- It's time for Glanton and his crew to enter another town! By this point, you can probably guess how they'll treat the people there…
- In the evening, the men run and dance drunk in the streets. A priest comes out with a crucifix and scolds them, but they just beat him up. A funeral procession goes through the town, but the men just laugh and make jokes about death. In case you haven't realized, there's isn't a whole lot they respect in this world.
- During this stay, Glanton gets a serious fever and goes half crazy. They have to tie him to a bed because he's been shooting randomly in the streets.
- A little boy comes up to the judge and offers to sell him a puppy. The judge buys two from him and then pitches them in a nearby river. Bathcat walks by at this same moment and uses the little floating dogs as target practice. And yes, these guys are getting cartoonishly evil at this point. Now they're killing cute little puppies for the fun of it.
- Glanton eventually gets free of his bed. The first thing he does is take down a Mexican flag and tie it to the tail of a mule and drag it through the mud. This is too much, because someone in the town shoots the mule out from underneath Glanton. He fires in all directions and kills an old woman. His buddies join him and start firing at the upper windows of the buildings around them, looking for the shooter. Two of Glanton's men die in the firefight. Glanton and his men escape back into the desert.
- They aren't in the desert long before they come upon a line of mules and men carrying stuff out of a mine. The road is narrow and bordered by a cliff on one side. So Glanton and his men decide to attack the mule-men and force them off the cliff. When they're done massacring these people for no reason, they ride on.
- The group realizes soon enough that they're missing John Jackson. The judge and the Delaware scouts ride off and come back with him. He's totally naked, but alive.

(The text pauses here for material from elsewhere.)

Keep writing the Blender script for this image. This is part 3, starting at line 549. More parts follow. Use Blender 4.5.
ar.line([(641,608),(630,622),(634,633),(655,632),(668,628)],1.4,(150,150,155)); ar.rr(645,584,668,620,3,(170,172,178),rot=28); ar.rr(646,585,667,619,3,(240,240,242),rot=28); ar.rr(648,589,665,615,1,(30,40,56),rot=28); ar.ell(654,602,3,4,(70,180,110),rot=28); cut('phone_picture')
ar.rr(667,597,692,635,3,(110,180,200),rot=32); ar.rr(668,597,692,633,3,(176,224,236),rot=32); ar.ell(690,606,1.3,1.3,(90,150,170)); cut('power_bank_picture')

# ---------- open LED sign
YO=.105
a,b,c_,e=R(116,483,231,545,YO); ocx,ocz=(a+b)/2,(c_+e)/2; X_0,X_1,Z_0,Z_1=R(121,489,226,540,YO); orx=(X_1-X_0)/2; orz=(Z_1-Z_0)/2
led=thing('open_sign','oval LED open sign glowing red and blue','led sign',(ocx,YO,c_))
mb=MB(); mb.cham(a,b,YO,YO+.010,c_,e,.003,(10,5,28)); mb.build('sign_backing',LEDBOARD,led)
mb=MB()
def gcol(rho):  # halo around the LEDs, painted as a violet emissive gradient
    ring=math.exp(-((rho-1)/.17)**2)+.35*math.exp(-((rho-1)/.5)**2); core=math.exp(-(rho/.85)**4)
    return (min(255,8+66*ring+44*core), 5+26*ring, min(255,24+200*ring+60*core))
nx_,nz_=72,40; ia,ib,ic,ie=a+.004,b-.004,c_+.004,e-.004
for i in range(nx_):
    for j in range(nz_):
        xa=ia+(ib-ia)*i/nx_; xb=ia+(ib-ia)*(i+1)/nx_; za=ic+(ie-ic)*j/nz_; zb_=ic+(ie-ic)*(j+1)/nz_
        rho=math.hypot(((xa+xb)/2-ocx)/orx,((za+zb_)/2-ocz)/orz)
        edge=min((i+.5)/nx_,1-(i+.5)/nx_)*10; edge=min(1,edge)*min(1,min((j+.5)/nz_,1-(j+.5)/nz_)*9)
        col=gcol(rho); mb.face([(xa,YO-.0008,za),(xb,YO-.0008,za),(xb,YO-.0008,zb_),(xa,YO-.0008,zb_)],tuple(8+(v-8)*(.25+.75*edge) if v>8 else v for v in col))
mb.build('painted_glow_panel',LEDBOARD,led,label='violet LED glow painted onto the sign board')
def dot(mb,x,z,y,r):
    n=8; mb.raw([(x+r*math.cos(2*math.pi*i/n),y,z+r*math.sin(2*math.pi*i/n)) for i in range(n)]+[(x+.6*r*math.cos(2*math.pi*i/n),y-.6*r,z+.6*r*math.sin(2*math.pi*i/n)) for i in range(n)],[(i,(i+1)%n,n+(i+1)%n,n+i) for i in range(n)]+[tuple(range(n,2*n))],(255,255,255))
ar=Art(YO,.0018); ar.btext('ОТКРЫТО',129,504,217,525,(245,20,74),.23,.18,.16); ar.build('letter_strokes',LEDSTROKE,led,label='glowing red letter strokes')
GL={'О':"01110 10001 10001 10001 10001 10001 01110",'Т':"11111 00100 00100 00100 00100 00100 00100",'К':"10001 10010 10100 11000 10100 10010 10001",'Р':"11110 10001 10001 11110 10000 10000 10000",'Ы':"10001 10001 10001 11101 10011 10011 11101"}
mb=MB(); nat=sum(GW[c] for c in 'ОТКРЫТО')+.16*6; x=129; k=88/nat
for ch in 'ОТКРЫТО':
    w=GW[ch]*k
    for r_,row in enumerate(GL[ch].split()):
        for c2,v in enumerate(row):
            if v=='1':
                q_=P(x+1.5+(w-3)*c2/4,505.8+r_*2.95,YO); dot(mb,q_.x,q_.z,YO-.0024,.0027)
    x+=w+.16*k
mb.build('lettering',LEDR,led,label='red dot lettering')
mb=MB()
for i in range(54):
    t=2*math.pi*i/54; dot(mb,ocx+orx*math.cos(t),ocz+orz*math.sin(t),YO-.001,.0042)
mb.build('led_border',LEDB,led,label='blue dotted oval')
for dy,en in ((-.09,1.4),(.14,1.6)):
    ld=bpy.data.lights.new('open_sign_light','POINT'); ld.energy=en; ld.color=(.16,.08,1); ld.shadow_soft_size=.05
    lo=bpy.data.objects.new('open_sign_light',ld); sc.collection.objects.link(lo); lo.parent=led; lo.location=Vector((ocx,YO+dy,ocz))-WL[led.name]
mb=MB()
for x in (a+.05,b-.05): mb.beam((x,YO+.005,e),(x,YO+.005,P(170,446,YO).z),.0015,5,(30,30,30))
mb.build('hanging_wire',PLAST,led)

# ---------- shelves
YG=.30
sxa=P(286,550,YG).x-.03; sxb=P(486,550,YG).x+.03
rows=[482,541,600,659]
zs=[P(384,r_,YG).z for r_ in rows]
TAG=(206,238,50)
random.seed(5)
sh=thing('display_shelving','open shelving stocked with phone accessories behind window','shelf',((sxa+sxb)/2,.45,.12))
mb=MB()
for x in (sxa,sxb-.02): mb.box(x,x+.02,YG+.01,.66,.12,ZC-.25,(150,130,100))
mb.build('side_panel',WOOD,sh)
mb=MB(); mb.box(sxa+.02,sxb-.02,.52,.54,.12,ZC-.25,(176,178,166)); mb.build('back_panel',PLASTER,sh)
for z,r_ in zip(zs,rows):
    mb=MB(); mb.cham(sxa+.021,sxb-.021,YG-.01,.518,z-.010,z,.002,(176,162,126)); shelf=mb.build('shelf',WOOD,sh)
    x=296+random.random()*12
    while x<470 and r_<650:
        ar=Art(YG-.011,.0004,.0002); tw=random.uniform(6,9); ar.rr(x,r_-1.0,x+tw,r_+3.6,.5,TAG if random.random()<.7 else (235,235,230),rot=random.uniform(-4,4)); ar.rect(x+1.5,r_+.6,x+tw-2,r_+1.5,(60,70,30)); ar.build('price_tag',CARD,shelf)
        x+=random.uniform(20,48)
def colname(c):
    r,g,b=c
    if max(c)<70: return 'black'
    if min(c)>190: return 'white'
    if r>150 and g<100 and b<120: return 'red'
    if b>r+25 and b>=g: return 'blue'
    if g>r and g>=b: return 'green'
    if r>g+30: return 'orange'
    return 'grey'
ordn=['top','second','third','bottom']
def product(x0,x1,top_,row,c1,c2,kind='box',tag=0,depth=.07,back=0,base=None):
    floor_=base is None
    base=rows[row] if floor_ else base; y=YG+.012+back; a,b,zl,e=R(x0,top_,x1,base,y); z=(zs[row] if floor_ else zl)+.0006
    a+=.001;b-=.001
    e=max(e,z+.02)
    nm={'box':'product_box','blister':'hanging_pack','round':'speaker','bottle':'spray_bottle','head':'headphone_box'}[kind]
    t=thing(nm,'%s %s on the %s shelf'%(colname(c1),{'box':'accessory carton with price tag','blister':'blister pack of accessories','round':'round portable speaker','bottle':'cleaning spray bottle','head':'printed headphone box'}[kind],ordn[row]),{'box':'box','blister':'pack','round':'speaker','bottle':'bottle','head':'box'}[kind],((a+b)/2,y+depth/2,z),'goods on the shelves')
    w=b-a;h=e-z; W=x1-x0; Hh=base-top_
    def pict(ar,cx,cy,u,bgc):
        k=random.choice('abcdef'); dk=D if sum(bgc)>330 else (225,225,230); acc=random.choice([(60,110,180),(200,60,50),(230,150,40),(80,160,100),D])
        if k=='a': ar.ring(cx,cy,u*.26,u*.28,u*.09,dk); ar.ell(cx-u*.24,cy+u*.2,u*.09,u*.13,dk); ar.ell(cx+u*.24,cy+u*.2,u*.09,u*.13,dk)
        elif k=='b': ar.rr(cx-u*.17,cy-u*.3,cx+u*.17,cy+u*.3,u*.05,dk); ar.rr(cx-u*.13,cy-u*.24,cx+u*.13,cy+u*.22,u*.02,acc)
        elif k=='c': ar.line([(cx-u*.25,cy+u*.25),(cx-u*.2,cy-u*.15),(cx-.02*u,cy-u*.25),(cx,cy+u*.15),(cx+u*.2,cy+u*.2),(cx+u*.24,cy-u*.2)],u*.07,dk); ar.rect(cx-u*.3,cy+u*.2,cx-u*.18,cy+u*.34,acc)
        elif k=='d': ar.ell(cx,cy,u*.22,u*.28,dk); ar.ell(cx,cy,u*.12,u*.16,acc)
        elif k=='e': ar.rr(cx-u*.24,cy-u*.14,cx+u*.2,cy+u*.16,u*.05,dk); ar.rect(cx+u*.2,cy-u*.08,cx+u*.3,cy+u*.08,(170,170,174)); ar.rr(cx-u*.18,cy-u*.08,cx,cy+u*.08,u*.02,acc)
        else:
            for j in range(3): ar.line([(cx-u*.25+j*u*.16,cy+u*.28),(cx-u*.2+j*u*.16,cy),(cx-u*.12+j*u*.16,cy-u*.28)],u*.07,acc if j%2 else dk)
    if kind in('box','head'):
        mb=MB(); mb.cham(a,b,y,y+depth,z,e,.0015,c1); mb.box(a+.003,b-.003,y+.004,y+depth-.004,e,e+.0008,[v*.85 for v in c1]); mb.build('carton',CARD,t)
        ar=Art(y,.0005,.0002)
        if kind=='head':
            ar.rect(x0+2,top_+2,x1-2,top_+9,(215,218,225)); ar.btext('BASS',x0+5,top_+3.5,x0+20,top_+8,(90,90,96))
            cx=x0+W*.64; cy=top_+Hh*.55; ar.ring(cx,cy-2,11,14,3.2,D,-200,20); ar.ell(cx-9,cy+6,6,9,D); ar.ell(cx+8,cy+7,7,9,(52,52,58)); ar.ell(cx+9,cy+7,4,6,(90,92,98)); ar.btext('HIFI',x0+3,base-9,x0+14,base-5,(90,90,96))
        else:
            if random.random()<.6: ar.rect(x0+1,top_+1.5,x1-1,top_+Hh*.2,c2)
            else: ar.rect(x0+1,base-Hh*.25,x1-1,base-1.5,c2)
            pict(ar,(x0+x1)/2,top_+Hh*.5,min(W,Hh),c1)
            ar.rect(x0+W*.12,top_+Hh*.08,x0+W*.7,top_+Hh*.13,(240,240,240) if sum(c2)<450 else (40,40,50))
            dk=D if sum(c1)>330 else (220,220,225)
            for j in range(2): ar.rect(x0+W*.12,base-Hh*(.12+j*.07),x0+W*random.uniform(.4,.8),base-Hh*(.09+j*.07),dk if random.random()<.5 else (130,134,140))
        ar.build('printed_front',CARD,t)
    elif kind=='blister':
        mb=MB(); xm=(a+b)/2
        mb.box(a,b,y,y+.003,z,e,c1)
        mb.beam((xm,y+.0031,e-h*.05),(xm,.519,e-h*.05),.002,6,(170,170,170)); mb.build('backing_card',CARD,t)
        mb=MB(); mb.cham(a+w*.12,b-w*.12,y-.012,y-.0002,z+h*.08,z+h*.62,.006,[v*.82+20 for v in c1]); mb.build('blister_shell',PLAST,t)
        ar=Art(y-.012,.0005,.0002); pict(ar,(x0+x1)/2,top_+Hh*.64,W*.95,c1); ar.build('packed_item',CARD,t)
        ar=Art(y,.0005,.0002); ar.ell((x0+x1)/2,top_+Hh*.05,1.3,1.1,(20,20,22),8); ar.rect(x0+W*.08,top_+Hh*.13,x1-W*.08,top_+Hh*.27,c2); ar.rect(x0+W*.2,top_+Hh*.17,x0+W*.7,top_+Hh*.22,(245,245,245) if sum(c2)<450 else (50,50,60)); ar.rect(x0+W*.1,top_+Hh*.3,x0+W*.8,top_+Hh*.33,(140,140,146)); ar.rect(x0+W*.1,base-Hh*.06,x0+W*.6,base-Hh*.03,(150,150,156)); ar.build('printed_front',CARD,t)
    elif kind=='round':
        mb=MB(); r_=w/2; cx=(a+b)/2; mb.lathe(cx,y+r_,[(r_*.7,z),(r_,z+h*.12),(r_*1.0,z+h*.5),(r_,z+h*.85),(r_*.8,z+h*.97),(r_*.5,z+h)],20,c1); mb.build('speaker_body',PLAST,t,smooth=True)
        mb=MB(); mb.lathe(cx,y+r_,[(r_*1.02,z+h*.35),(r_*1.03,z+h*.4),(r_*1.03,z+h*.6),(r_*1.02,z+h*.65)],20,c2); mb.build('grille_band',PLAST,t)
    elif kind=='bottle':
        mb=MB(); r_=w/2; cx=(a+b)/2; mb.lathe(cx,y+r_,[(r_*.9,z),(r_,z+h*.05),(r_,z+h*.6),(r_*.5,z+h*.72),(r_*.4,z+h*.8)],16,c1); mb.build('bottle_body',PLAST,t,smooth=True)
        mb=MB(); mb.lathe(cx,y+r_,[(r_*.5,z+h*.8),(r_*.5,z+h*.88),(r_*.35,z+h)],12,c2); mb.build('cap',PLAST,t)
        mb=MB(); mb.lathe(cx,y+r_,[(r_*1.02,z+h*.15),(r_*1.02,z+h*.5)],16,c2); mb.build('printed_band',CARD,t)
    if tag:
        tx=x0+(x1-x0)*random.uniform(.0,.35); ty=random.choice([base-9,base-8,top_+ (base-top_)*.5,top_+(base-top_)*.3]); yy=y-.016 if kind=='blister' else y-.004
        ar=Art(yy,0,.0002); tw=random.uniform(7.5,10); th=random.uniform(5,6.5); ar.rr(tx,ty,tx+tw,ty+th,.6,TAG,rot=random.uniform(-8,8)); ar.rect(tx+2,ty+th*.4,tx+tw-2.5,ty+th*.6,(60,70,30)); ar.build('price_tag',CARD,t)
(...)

- One evening, the judge takes out his ledger again and Toadvine asks him about it. The judge says that he needs to know as much as possible about the world because "Whatever in creation exists without my knowledge exists without my consent" (14.61). So it's clear here that the judge has some sort of God complex, thinking that he is a being higher than any normal mortal. And who knows? Maybe he is.
- Toadvine argues that no one can ever know anything, but the judge seems to think he can.
- Glanton's crew rides into another town and… yep… trashes the place.